En plus, a-t-il ajouté, la loi marocaine permet au plaignant d’interjeter appel du jugement prononcé à son encontre, démarche qui a été suivie par l’intéressé, l’affaire étant à présent soumise pour jugement à la chambre criminelle près la Cour d’appel. Ce dernier a le droit de présenter ses observations et plaidoiries devant cette chambre, a expliqué M. Aujjar, se disant confiant que la justice va statuer dans cette affaire dans le plein respect de la loi et des principes d’un procès équitable.
La quatrième observation formulée par le ministre concerne la procédure d’arrestation qui s’est déroulée sur ordre judiciaire émis par le parquet et dans le respect total des procédures et modalités prévues par le Code de procédure pénale, ce qui atteste de la conformité de cette mesure aux dispositions de l’article 9 du Pacte international sur les droits civils et politiques.

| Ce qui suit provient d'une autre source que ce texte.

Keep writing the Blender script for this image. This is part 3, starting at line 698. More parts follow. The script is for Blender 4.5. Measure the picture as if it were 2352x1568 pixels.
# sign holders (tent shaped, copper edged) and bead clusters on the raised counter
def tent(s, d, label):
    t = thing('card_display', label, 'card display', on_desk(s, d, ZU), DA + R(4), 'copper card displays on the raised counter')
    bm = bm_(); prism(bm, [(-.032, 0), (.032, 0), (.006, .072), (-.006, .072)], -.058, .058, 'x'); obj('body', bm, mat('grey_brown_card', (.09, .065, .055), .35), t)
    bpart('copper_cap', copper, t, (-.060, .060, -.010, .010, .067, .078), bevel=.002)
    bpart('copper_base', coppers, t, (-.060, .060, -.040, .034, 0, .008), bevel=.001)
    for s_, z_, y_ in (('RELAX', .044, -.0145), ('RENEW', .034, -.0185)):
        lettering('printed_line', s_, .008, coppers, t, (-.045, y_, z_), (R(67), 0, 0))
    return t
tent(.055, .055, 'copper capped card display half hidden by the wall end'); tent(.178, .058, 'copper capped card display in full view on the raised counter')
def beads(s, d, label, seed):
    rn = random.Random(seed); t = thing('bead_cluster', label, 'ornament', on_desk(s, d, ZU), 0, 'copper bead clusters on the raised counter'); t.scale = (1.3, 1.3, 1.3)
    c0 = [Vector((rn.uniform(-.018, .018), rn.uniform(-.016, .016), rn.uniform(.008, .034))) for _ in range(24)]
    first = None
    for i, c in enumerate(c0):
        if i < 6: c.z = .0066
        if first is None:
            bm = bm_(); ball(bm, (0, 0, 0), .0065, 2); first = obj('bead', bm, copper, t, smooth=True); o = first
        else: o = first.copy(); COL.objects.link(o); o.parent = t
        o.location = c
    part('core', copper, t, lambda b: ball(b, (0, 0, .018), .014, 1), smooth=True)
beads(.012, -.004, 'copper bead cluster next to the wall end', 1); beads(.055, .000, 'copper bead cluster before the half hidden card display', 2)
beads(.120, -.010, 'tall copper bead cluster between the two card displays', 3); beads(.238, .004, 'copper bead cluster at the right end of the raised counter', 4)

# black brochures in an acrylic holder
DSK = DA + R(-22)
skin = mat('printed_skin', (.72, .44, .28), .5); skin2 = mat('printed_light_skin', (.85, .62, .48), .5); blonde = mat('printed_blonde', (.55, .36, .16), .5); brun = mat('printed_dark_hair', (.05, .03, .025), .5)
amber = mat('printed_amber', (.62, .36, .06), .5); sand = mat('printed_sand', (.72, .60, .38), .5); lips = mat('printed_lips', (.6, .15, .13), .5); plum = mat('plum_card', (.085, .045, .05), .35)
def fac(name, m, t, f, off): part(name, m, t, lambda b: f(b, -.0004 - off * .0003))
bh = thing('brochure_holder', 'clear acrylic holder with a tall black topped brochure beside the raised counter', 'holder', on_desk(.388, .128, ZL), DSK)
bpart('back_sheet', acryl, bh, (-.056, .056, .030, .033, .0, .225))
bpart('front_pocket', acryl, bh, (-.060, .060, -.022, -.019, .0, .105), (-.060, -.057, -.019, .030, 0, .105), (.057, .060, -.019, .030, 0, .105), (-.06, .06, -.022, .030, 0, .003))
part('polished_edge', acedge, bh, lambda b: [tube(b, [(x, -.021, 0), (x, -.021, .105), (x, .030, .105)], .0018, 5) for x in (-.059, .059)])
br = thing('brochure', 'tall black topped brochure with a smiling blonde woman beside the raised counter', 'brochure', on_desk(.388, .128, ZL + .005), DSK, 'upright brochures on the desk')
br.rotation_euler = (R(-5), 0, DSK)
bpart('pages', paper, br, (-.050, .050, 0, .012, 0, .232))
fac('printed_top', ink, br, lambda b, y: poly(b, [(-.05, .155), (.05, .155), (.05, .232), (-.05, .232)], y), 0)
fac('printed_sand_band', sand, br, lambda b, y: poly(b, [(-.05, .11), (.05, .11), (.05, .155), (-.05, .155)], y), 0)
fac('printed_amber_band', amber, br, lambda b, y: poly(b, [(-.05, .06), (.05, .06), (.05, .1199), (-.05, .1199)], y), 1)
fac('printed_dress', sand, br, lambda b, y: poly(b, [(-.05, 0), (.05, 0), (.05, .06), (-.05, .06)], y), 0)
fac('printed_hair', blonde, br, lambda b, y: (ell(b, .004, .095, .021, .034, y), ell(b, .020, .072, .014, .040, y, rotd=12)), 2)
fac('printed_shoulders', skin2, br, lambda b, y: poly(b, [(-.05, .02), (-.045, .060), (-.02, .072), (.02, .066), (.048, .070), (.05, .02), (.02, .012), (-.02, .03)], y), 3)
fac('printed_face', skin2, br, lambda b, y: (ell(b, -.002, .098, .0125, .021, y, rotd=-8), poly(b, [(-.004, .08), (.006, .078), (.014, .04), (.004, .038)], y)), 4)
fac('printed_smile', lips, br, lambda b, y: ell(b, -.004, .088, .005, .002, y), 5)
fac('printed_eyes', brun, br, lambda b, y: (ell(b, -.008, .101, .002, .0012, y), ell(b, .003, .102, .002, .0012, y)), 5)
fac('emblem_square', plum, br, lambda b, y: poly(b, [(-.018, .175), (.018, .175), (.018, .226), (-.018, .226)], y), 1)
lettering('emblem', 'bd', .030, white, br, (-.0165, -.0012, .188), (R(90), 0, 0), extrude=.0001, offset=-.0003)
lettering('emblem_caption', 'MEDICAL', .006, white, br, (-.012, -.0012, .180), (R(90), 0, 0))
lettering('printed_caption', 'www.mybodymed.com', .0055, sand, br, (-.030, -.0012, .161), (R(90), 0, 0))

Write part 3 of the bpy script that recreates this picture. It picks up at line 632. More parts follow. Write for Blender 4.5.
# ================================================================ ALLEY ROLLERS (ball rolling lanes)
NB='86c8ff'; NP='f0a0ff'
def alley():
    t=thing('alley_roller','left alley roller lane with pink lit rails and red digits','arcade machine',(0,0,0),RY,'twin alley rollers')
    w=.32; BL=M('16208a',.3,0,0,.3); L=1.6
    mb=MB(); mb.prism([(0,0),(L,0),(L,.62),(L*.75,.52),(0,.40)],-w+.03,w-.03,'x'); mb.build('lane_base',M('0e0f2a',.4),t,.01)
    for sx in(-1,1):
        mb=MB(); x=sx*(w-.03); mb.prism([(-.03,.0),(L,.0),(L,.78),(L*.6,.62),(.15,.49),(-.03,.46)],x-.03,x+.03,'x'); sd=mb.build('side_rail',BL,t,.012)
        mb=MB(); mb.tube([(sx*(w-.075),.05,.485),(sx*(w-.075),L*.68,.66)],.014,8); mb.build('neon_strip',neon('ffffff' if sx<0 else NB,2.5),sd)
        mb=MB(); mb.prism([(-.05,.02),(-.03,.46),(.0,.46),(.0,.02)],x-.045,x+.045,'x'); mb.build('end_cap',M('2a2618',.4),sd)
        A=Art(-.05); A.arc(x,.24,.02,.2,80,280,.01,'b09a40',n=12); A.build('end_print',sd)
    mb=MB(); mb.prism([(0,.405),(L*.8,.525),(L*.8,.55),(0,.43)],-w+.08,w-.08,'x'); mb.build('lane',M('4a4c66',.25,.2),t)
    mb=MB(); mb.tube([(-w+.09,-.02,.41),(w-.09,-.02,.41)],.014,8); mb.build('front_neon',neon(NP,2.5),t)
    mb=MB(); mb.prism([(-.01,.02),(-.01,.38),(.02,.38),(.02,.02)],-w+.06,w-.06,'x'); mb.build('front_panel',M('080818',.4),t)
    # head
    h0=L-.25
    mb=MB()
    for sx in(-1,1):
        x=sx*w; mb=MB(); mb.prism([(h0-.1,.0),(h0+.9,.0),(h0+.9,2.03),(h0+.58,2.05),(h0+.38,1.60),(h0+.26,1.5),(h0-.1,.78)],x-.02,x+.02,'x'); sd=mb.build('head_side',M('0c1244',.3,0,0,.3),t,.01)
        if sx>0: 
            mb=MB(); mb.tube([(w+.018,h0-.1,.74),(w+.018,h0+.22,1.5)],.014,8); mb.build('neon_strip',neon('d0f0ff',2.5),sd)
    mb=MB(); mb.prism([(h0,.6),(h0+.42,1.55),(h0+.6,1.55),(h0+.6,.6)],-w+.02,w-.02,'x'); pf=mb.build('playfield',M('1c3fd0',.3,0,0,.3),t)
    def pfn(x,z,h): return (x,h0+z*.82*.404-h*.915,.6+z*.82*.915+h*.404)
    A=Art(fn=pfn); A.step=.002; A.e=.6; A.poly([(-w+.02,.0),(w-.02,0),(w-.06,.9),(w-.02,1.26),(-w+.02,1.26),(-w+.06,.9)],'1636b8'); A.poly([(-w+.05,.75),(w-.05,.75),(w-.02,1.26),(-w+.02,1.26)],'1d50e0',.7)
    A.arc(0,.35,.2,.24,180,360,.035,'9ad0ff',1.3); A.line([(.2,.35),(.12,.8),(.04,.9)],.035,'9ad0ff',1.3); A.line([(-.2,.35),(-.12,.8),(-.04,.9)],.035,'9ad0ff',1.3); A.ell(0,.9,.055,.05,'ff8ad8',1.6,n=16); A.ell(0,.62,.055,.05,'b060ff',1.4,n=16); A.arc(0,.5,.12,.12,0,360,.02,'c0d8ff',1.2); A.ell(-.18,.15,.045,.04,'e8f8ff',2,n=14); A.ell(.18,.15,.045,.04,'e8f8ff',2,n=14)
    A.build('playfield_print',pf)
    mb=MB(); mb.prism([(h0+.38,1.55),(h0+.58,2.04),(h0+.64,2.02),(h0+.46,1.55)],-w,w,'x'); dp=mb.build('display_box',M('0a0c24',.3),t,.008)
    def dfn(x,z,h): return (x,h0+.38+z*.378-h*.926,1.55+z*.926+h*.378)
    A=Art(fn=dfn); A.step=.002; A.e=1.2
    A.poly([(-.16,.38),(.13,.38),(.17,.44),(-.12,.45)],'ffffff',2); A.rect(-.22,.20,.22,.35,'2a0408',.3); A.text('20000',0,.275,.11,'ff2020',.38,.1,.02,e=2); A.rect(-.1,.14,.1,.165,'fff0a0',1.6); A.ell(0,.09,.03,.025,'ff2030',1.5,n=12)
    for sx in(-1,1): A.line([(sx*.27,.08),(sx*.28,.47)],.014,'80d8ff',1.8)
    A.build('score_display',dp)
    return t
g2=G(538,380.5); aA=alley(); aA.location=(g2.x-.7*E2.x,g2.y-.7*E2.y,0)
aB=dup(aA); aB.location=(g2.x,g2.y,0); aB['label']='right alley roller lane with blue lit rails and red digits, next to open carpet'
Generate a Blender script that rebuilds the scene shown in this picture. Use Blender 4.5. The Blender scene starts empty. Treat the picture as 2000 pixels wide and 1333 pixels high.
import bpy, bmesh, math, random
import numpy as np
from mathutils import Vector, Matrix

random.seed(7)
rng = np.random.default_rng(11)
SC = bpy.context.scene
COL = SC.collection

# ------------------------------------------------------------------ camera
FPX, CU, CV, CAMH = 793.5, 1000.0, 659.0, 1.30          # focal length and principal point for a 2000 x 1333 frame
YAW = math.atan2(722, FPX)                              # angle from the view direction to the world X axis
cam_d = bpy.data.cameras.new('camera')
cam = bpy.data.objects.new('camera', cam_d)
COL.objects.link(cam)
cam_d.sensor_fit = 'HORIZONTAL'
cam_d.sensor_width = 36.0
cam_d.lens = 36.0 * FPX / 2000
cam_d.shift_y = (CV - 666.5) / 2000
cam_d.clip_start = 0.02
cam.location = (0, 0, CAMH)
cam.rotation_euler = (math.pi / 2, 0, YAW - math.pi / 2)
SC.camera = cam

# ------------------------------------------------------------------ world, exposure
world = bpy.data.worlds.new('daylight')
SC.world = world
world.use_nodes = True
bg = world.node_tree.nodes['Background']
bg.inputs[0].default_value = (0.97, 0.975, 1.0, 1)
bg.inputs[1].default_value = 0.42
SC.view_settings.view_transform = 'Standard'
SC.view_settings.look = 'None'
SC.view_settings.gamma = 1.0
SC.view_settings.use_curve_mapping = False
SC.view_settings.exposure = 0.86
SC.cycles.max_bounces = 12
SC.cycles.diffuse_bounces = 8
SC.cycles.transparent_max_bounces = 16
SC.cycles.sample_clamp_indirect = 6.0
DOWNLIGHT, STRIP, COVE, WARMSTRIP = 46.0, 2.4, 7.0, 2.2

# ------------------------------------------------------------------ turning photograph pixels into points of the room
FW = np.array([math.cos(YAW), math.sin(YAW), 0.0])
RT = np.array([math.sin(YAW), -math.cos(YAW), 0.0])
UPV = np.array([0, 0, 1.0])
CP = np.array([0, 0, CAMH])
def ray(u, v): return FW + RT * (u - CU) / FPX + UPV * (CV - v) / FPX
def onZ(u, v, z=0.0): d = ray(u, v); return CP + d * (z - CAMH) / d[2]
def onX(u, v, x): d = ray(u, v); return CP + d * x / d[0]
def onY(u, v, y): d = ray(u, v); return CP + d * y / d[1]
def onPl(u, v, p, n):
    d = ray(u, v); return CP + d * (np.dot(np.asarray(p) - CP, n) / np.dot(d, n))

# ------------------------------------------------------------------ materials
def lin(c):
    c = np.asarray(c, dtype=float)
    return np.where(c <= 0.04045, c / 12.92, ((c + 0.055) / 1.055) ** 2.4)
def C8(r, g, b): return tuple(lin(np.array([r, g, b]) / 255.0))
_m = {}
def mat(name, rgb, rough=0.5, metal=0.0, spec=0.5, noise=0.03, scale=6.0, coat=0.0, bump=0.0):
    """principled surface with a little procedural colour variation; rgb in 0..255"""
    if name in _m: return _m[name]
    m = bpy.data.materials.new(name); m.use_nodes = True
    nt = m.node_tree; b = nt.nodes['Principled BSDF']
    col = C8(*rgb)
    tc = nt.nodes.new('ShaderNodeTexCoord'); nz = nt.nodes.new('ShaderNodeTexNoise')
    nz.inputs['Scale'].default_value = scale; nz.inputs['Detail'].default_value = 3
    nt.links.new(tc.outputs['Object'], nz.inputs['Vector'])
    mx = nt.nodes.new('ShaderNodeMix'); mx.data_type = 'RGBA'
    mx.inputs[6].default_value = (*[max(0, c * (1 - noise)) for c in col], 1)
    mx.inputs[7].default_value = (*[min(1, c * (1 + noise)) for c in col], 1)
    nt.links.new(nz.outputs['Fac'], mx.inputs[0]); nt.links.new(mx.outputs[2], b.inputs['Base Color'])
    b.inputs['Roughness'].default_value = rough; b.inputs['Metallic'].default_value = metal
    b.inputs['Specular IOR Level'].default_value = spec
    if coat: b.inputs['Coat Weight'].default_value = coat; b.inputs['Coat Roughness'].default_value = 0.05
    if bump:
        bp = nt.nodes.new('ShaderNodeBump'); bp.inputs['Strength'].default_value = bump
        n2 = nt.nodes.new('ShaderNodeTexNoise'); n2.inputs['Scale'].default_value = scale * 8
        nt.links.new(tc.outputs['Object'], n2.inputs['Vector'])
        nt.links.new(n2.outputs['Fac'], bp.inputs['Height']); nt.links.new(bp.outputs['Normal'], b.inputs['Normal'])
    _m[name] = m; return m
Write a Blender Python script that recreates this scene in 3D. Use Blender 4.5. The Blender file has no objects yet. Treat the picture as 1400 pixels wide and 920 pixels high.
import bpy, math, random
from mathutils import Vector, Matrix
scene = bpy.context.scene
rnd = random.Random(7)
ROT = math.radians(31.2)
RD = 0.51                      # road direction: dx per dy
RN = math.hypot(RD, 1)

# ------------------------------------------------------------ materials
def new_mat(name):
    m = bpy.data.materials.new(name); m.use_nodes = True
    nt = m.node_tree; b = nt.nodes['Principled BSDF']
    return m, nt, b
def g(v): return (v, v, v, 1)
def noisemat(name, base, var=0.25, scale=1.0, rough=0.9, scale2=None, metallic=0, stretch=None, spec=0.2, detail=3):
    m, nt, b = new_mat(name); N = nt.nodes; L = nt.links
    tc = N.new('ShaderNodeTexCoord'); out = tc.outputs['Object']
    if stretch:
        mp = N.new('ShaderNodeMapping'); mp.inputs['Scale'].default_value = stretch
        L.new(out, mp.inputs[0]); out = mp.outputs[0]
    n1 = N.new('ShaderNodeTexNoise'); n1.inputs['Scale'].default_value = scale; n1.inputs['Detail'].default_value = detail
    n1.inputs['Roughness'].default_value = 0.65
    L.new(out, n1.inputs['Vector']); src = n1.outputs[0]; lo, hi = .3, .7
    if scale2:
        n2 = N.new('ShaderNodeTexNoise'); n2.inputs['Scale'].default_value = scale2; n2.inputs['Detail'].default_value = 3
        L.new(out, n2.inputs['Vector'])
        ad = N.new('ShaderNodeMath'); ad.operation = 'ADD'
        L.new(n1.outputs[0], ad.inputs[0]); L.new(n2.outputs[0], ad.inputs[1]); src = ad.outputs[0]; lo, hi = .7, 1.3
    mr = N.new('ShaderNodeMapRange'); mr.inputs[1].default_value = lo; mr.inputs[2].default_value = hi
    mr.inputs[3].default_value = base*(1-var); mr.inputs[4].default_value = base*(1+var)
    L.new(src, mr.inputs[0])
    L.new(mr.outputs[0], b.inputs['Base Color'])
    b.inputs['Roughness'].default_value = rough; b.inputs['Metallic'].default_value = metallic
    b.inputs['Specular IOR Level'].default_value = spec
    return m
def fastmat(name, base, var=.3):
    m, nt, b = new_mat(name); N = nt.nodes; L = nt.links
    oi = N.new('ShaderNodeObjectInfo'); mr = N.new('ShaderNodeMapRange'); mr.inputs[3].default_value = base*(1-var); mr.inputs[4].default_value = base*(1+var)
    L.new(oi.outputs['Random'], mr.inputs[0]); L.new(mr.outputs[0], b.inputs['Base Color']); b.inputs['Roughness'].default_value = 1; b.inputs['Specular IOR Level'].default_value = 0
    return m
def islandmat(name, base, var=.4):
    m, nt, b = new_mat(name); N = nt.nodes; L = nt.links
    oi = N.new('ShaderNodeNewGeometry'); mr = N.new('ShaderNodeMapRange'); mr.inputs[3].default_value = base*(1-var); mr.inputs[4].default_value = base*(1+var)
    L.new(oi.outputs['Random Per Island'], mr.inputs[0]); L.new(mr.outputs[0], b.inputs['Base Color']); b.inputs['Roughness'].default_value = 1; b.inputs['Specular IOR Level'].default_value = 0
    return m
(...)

En cinquième lieu, le gouvernement marocain s’étonne de l’appel qui lui a été adressé par le GTDA pour la remise en liberté de l’intéressé, sachant que cette affaire ne relève pas du ressort du pouvoir exécutif mais des compétences exclusives du pouvoir judiciaire et qu’il est interdit d’attenter à son indépendance ou même d’influencer son travail, a-t-il fait valoir.
Partant, M. Aujjar s’est demandé “comment un groupe de travail relevant du Conseil des droits de l’Homme peut-il se permettre d’appeler le gouvernement à intervenir dans des questions relevant des attributions du pouvoir judiciaire, en flagrante violation de tous les principes et normes contenus dans les conventions internationales. Il a rappelé que le suivi et le contrôle du respect de ces principes s’inscrivent au cœur de l’action du Conseil.
La sixième observation est relative au fait que l’avis du GTDA confisque en soi le droit des ayants-droit des victimes qui ont eu recours à la justice, a expliqué M. Aujjar, ajoutant que le gouvernement est surpris face à la négligence des accusations des plaignantes, ce qui constitue “une violation du principe du droit à l’équité et à l’accès à la justice pour tous”. “Le Groupe accepterait-il que les victimes présumées soient privées de leur droit humain d’accéder à la justice pour clamer équité?”, s’est-il interrogé.
Les autorités marocaines appellent le GTDA à reconsidérer son avis à la lumière des données qui lui seront parvenues et exige la publication des données et des réponses du Maroc de la même manière avec laquelle a été émis son avis, insiste le ministre.
“Malgré toutes ces remarques, nous réitérons notre ferme détermination et notre volonté profonde de poursuivre la coopération et l’interaction positive avec le Conseil des droits de l’Homme de l’ONU et ses mécanismes, le respect des droits de l’Homme et leur promotion étant une conviction et un choix stratégique du Maroc jouissant de l’unanimité de toutes les composantes de la société marocaine”, a-t-il relevé.